Opens: March 14
Genre: Comedy-drama
Duration: 91 minutes

Cast Bill Nighy in a major role and audiences will usually flock. I can immediately hear many readers chuckling with amusement at the very thought of Nighy. With his lips typically so flagrantly still, his mouth so determinedly closed, it’s a miracle he manages to squeeze out a single word.

Sometimes Always NeverSometimes Always Never

But as an actor he has qualities other than an unconventional speaking style, for there is undeniably something mysterious about the way this eccentric actor invariably makes his characters, often losers and eccentrics, turn all bumbling and hapless – and yet somehow they are weirdly adorable.

This ability, deployed with masterful understatement, tends to make him the best thing about whatever film or TV series he appears in. That’s the case in this bleak comedy-drama, the directorial debut for Carl Hunter and scripted by veteran Frank Cottrell Boyce. Here he plays Alan, a retired Liverpudlian tailor (complete with accent – a Nighy first?), whose son years ago disappeared without a trace.
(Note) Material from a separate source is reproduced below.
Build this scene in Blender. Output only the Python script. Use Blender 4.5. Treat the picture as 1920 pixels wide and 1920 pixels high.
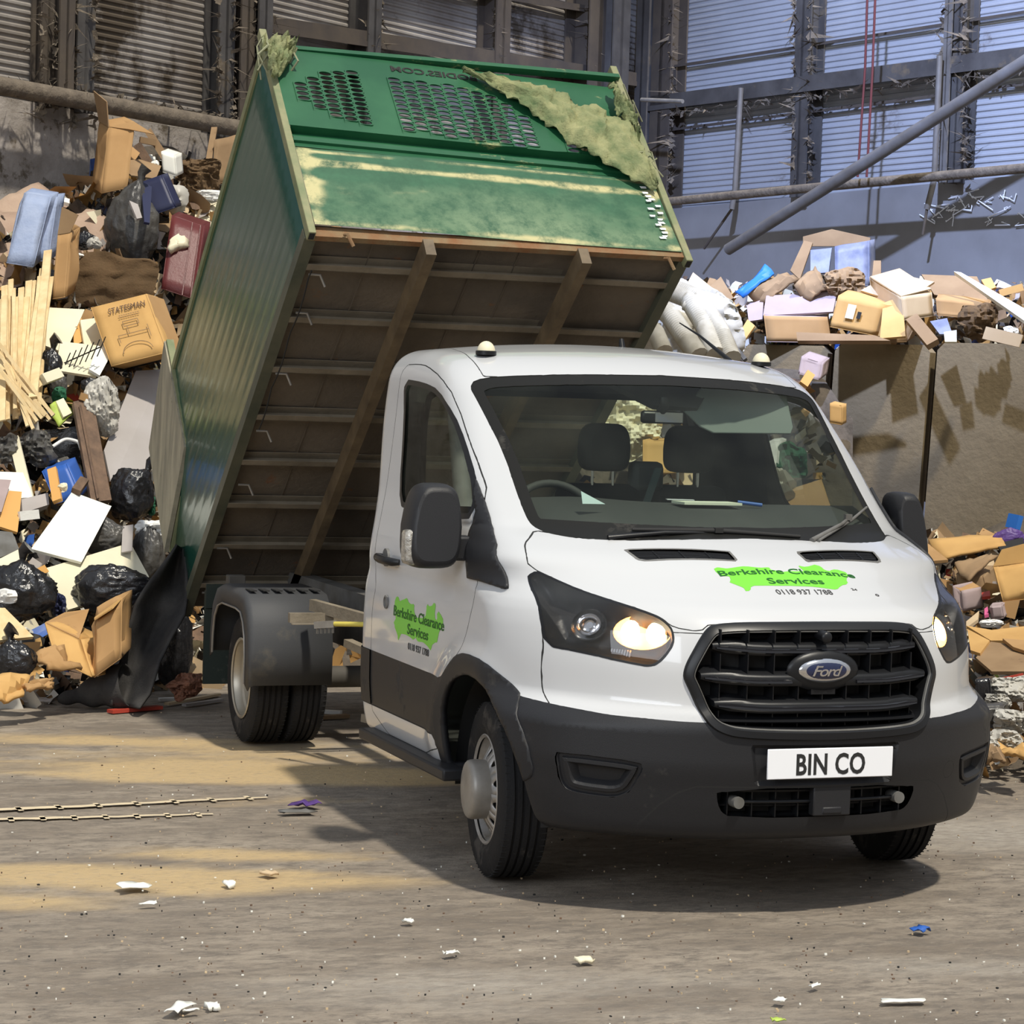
import bpy, bmesh, math, random
import numpy as np
from mathutils import Vector, Matrix
S = bpy.context.scene
for o in list(bpy.data.objects): bpy.data.objects.remove(o)
COL = S.collection
# ------------------------------------------------------------------ camera
CP=np.array([-4.0504,-8.4731,1.8696]); yaw,pitch,roll=[math.radians(v) for v in (20.4433,2.6198,1.8136)]; FP=4276.3
cf=np.array([math.sin(yaw)*math.cos(pitch),math.cos(yaw)*math.cos(pitch),-math.sin(pitch)])
cr=np.array([math.cos(yaw),-math.sin(yaw),0]); cu=np.cross(cr,cf)
cr,cu=math.cos(roll)*cr+math.sin(roll)*cu,-math.sin(roll)*cr+math.cos(roll)*cu
cam=bpy.data.cameras.new('camera'); camo=bpy.data.objects.new('camera',cam); COL.objects.link(camo)
m=Matrix.Identity(4)
for i in range(3): m[i][0]=cr[i]; m[i][1]=cu[i]; m[i][2]=-cf[i]; m[i][3]=CP[i]
camo.matrix_world=m
cam.sensor_width=36; cam.lens=FP/1920*36; cam.clip_end=200
S.camera=camo
# ------------------------------------------------------------------ world, lights, exposure
w=bpy.data.worlds.new('world'); S.world=w; w.use_nodes=True
nt=w.node_tree; bg=nt.nodes['Background']
tc=nt.nodes.new('ShaderNodeTexCoord'); sx=nt.nodes.new('ShaderNodeSeparateXYZ'); rp=nt.nodes.new('ShaderNodeValToRGB')
nt.links.new(tc.outputs['Generated'],sx.inputs[0]); nt.links.new(sx.outputs['Z'],rp.inputs[0])
rp.color_ramp.elements[0].position=0.0; rp.color_ramp.elements[0].color=(.46,.43,.40,1)
rp.color_ramp.elements[1].position=.9; rp.color_ramp.elements[1].color=(.74,.82,.95,1)
nt.links.new(rp.outputs[0],bg.inputs[0]); bg.inputs[1].default_value=.62
def aim(o,d):
    o.rotation_euler=Vector(d).to_track_quat('-Z','Y').to_euler()
def light(name,kind,loc,d,energy,color,**k):
    l=bpy.data.lights.new(name,kind); l.energy=energy; l.color=color
    for a,b in k.items(): setattr(l,a,b)
    o=bpy.data.objects.new(name,l); COL.objects.link(o); o.location=loc; aim(o,d); return o
light('sun','SUN',(0,-5,12),(-.10,.52,-1),3.4,(1,.93,.80),angle=math.radians(2.5))
light('daylight_door','AREA',(-9,-7,5.5),(.75,1,-.30),420,(.86,.92,1),shape='RECTANGLE',size=7,size_y=4)
light('rooflight_spot','SPOT',(1.9,4.6,9.2),(5.1,6.9,-6.2),6500,(.50,.62,1),shadow_soft_size=.12,spot_size=math.radians(62),spot_blend=.7)
S.view_settings.view_transform='Standard'; S.view_settings.look='None'
S.view_settings.gamma=1; S.view_settings.exposure=0.14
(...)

Apart from the theme of loss, this self-consciously stylised comedy is concerned with the gap between the younger digital generation (represented by Alan’s computer game obsessed grandson) and the tactile world of their predecessors, represented by the board game Scrabble. Alan and his son were playing the game the night the latter walked out, never to return.

The story, partly built around a road trip, is unpredictable, but new director Hunter is a bit too keen to dial up the quirk factor. While seemingly aiming for a deadpan anti-realism comparable to the work of Swedish genius Roy Andersson (A Pigeon Sat on a Branch…), he rarely hits its target dead on.